Idalécio Oliveira ficou conhecido nos últimos meses por ser um dos portugueses envolvidos na teia dos Papéis do Panamá. Mas a sua fortuna, empresas e relações menos claras com a cúpula da política brasileira há muito que eram investigadas pelos procuradores da Operação Lava Jato. Ontem foi acusado por corrupção ativa e branqueamento de capitais e o juiz Sérgio Moro já aceitou a promoção do Ministério Público. O homem de Vouzela “é o primeiro português réu” no megaprocesso do Brasil, confirmou ao i fonte do MP daquele país.
Em causa estão suspeitas de pagamento de luvas de 10 milhões de dólares ao presidente da Câmara dos Deputados afastado, Eduardo Cunha, com o objetivo de vender uma parte de um campo de petróleo à companhia estatal brasileira Petrobras. Além de Idalécio, foi acusada Cláudia Cruz, mulher de Eduardo Cunha, Jorge Luiz Zelada, ex–diretor da área internacional da Petrobras, e João Rezende Henriques, intermediário das luvas ligado ao PMDB (partido de Cunha).
O processo corria até há pouco tempo em Brasília, no Supremo Tribunal Federal, uma vez que envolvia um político, mas a justiça entendeu que deveria ser desmembrada a parte relativa aos familiares (filha e mulher) de Eduardo Cunha e enviada para Curitiba, uma vez que estas não beneficiavam do chamado foro de privilégio.
O esquema que envolvia Idalécio A acusação da equipa do MP de Curitiba considera que a petrolífera CBH, controlada por Idalécio, vendeu à Petrobras um campo de petróleo no Benim, em África, por 34,5 milhões de dólares. O dinheiro, segundo os investigadores, entrou a 3 de maio de 2011 na conta da CBH e nesse dia é feita uma transferência de 31 milhões de dólares da CBH para a Lusitania Petroleum (a sociedade de Idalécio que detinha a CBH).

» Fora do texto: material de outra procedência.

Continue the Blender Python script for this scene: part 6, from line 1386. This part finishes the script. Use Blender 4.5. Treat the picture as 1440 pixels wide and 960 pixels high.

Dois dias depois, a partir da conta da Lusitania, é feito o pagamento das luvas: 10 milhões de dólares para a offshore Acona, de João Augusto Rezende Henriques, “operador do PMDB” – ou seja, perto de um terço do valor que tinha saído da Petrobras regressava assim à esfera de um cidadão brasileiro ligado a Cunha e ao PMDB.
Os dez milhões não tinham, porém, como destinatário final Rezende Henriques, mas sim quem tinha viabilizado tal investimento (que viria a revelar-se ruinoso para a Petrobras). Foi nessa sequência, defende a acusação, que em junho de 2011 parte do dinheiro – cerca de 1,5 milhões de dólares – saiu da Acona para a offshore Orion SP, controlada por Eduardo Cunha.
“Para dar continuidade ao estratagema criminoso e dificultar a identificação dos recursos ilícitos por parte das autoridades, em 11 de abril de 2014, a offshore Orion SP repassa para a conta Netherton, cujo beneficiário final também era Eduardo Cunha, 970 261,34 mil francos suíços e 22 608,37 (euros). Na sequência, em agosto de 2014 houve a transferência de US$ 165 mil da conta Netherton para a offshore Köpek, em nome de Cláudia Cruz”, esclarece a investigação.
A investigação defende, por isso, que “as contas de Eduardo Cunha escondidas no exterior eram utilizadas para, em segredo, a fim de garantir sua impunidade, receber e movimentar propinas [luvas], produtos de crimes contra a administração pública praticados pelo deputado hoje afastado da presidência da Câmara”. Ainda assim, Cunha não é visado nesta parte do processo, uma vez que o seu tem de correr junto do Supremo.
Dos dez milhões de dólares pagos pela empresa de Idalécio – tirando os 1,5 milhões que acabaram na esfera de Eduardo Cunha – sobraram ainda 8,5 milhões. Dinheiro que “foi distribuído para diversas outras offshores cujos beneficiários ainda não foram identificados, havendo suspeitas de que outros agentes públicos receberam propinas nessa operação”.
Críticas da investigação Os investigadores criticam duramente o nível de corrupção na Petrobras, referindo que as provas “indicam a existência de um quadro de corrupção sistémica encravado em praticamente todos os contratos da Diretoria Internacional da estatal, sendo que o pagamento de [luvas] era a verdadeira ‘regra do jogo’”.
Explicam ainda que “Eduardo Cunha e Cláudia Cruz se beneficiaram de recursos públicos que foram convertidos em bolsas de luxo, sapatos de grife [marca] e outros bens de uso privado”.
Além da prisão preventiva para João Augusto Rezende Henriques, o MP promoveu que o Estado brasileiro fosse reparado em 10 milhões de dólares.